Man of the week
Cristiano Ronaldo – two goals, a tantrum meme, a microphone lake toss and a textbook modern era press conference, with the press banned from asking questions. Ronaldo denied that having all the questions posed by a Uefa media officer instead was his idea. “I decide nothing.”
Runner up
Northern Ireland keeper Michael McGovern – earning a transient Wikipedia page update with his display against Germany: “Michael McGovern (born 12 July 1984). In 2016 McGovern single-handedly denied Germany eight goals at the Euro 2016 finals, and is widely recognised as the greatest goalkeeper to ever play the game.”
Mixed bag
Among the footballers reacting to Brexit last week:
• @PetrCech: “It looks like the biggest decision in the history of this country was made based on a fake campaign and lies.”
• Italy’s Giorgio Chiellini: “The main concern is an eventual domino effect. I don’t think the simple UK exit can change the equilibrium of the whole European economy, aside from the heartburn everyone’s feeling.
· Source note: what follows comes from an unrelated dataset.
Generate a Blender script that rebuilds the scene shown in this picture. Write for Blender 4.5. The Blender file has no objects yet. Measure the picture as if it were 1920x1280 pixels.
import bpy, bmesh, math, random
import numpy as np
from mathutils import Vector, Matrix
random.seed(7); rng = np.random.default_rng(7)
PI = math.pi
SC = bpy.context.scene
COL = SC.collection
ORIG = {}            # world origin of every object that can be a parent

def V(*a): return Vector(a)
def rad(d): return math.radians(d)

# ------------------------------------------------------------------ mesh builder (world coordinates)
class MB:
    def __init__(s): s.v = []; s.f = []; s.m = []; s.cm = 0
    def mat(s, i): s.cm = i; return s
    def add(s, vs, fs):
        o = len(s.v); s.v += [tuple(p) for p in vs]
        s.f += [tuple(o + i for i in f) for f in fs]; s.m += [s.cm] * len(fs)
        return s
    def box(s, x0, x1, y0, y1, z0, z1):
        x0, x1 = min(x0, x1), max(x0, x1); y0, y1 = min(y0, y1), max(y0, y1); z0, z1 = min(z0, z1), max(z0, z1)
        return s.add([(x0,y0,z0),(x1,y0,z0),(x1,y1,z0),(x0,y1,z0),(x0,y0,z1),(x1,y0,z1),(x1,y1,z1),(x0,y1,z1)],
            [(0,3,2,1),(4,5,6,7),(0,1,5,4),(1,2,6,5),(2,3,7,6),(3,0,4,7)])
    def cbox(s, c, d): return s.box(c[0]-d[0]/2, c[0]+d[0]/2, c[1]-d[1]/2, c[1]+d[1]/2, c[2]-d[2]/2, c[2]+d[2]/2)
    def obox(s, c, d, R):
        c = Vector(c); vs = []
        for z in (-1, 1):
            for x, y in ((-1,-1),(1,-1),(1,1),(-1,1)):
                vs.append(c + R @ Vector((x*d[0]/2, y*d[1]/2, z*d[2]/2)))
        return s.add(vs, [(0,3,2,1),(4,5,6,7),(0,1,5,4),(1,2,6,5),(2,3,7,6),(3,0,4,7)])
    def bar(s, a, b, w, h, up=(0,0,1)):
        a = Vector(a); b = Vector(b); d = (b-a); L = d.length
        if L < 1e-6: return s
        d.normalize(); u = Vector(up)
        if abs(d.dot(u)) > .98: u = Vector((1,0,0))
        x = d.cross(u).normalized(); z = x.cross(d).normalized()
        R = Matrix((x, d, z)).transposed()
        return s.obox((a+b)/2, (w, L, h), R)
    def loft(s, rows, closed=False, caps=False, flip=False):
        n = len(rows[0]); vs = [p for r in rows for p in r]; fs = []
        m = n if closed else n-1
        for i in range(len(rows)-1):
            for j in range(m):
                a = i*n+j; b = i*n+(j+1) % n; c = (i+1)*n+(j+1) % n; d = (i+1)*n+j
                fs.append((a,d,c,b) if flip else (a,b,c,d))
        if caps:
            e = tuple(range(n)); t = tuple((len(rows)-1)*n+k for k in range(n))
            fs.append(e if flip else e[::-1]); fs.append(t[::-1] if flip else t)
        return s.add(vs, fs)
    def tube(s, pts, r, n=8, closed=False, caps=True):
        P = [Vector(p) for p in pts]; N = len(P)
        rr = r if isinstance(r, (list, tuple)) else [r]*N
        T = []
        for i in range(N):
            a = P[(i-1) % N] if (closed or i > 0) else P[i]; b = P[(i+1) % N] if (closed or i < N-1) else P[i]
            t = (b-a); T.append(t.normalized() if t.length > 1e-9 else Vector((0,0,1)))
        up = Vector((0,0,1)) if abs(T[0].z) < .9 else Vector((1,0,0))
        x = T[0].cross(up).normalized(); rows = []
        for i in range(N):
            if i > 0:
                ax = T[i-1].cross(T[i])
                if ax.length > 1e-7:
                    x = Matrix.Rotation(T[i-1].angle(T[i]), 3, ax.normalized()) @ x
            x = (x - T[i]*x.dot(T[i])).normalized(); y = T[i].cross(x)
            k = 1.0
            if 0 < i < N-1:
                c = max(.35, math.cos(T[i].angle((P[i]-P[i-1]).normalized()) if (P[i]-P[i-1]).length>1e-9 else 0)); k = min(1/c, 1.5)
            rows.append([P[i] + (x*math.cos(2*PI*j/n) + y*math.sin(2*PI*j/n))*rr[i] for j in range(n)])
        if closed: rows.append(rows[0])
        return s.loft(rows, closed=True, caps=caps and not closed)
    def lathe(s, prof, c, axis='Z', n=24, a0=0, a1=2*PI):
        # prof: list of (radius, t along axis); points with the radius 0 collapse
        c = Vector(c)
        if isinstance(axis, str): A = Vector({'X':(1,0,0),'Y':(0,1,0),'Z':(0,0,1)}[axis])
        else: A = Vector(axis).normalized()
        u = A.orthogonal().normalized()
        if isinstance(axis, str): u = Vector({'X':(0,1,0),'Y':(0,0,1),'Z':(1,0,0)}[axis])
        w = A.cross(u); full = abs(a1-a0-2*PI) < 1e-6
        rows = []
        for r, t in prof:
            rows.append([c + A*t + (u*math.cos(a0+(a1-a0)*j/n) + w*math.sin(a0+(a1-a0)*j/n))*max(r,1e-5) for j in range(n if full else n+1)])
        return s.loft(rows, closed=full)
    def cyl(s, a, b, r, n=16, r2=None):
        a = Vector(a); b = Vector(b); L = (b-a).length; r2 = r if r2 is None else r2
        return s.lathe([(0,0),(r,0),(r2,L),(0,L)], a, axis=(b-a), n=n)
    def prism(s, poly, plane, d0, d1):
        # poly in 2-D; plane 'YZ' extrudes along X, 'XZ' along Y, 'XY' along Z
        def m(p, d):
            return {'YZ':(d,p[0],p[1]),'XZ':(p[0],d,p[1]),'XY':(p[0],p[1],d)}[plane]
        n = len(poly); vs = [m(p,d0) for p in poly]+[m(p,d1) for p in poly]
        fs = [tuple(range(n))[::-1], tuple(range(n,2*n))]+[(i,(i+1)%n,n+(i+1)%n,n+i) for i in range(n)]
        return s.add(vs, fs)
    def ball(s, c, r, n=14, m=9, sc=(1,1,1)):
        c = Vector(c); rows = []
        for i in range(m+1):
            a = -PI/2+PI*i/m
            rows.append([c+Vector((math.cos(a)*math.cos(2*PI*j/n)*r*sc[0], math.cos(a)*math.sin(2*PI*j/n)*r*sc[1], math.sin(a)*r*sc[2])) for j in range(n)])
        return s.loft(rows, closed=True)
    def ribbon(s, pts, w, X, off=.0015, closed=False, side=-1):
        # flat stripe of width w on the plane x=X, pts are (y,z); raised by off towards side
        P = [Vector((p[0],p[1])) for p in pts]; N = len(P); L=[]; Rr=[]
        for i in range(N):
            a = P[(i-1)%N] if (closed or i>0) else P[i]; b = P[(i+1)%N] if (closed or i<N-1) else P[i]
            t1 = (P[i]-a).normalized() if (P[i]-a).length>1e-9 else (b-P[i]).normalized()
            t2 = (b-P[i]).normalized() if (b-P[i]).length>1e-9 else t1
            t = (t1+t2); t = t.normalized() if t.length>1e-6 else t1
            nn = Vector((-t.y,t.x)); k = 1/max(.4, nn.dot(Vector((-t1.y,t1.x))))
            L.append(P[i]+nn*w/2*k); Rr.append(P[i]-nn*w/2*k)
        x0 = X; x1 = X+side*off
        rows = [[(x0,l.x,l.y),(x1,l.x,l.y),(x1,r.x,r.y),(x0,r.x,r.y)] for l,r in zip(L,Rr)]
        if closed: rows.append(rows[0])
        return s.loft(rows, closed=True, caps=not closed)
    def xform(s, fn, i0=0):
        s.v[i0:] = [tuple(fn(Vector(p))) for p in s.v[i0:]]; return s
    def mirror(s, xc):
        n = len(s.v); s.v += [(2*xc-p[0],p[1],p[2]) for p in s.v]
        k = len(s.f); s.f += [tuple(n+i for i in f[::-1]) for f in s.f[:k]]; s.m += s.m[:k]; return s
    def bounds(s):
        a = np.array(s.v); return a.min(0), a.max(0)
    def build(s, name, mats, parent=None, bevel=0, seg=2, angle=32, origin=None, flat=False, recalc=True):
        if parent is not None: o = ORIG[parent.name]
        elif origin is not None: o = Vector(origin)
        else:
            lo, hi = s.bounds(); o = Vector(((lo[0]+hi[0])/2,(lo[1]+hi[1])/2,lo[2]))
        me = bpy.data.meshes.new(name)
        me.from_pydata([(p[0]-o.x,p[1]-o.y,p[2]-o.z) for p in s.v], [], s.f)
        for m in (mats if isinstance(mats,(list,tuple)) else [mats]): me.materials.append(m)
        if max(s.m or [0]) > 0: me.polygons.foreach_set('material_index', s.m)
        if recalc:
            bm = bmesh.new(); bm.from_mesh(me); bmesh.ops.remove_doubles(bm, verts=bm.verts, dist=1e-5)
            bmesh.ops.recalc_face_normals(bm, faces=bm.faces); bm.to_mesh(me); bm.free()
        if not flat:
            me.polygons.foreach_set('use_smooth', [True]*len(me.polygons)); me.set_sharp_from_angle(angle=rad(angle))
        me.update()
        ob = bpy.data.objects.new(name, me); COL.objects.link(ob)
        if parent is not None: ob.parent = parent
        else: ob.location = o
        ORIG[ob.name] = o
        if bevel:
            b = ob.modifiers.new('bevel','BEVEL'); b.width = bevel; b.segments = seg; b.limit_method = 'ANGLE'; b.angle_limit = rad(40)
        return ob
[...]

I think the discontent shouldn’t lead to disintegration.”
• Celta Vigo’s Manchester City target Nolito: “What is Brexit? I think it’s a dance. But I may be wrong.”
• Jermaine Pennant @pennant83: “Now we are not in Europe what’s going to happen with the next euros 2018???”
• Harry Kane: “I’ve not really thought about it. I don’t think any of us have.”
Best tournament cameo
Zlatan Ibrahimovic: arrived saying “the legend can still deliver”, skied an offside sitter from one and a half yards out, then retired with a self-assessment: “I conquered Sweden and made it my country. My way. I am Sweden.”
Least convincing
Adidas’s PR team, gamely smoothing things over after Antoine Griezmann burst a £105 Beau Jeu ball: “Beau Jeu has been widely praised by respected experts for its contribution to the exciting start to the tournament.”
Most giving
Albania prime minister Edi Rama – giving his Group A third-placed players a seven-figure bonus and diplomatic passports: “The giving of the diplomatic passports is heartfelt. Ambassadors have these passports. These players are just like ambassadors.”
Most decisive
Andy Townsend, ITV: “That’s as blatant a penalty as you’ll ever see. Was it definitely in the box? I don’t know.”
Coolest appraisal
Far-right Russian politician Vladimir Zhirinovsky: revealing Wales only beat his nation because of “Welsh nationalism”; calling for Russia’s squad to be picked on the basis of “how nationalist the players are”; and rejecting the idea of changing the manager again. “We change coaches like they change the furniture in a brothel. It’s not the answer.”
Best career move
Icelandic commentator Gudmundur Benediktsson’s stoppage time script in full: “Yes, yes, yes, yes, yes, we are winning this! We are in the round of 16. Never, ever, ever have I felt as good! Arnor Ingvi Traustason secured us victory! We have never lost, see that, we have never lost! Thanks for coming, Austria! Thanks for coming!”
Turf war of the week
Jean-Marc Lecourt, head of the French Society of Lawns, on Uefa’s decision to hire an English grass specialist instead of relying on homegrown French groundstaff. “French gardeners are in no way responsible for the incompetence and the sabotage of the mercenaries employed for the event. It’s not our doing, yet we are the ones who suffer.”
Most uneasy
Roy Keane, asked why he gave Ireland scorer Robbie Brady a warm strangle after the Italy match. “I was happy, it’s called being happy. You should try it.”
Worst booking
Four Wales fans, telling Wales Online how they booked a trip to the wrong Bordeaux for the Slovakia game. The fans discovered the error at Toulouse International Airport, saving them a trip to the village of Bourdeaux, 500 miles from the match.
Product of the week
Official Gabor Kiraly jogging bottoms: in stock in 11 sizes at Kiraly’s online shop kiralyshop.hu. £20 a pair.
Thought for the week
Germany’s Mario Götze, assessing his critics. “I can handle it. Sometimes you’re the dog, sometimes you’re the tree. That’s the way it is.”
Best clarification
“Hamsik is two-footed. That’s left foot and right foot” – Glenn Hoddle.
And the most confused outsider
Californian Facebook user Petra Fyde, asking her contacts: “At the risk of sounding stupid… Does anyone know why there are a bunch of strange men in my fb inbox with messages saying WILL GRIGGS ON FIRE, YOUR DEFENSE IS PETRA FYDE?????? … What the hell is going on?”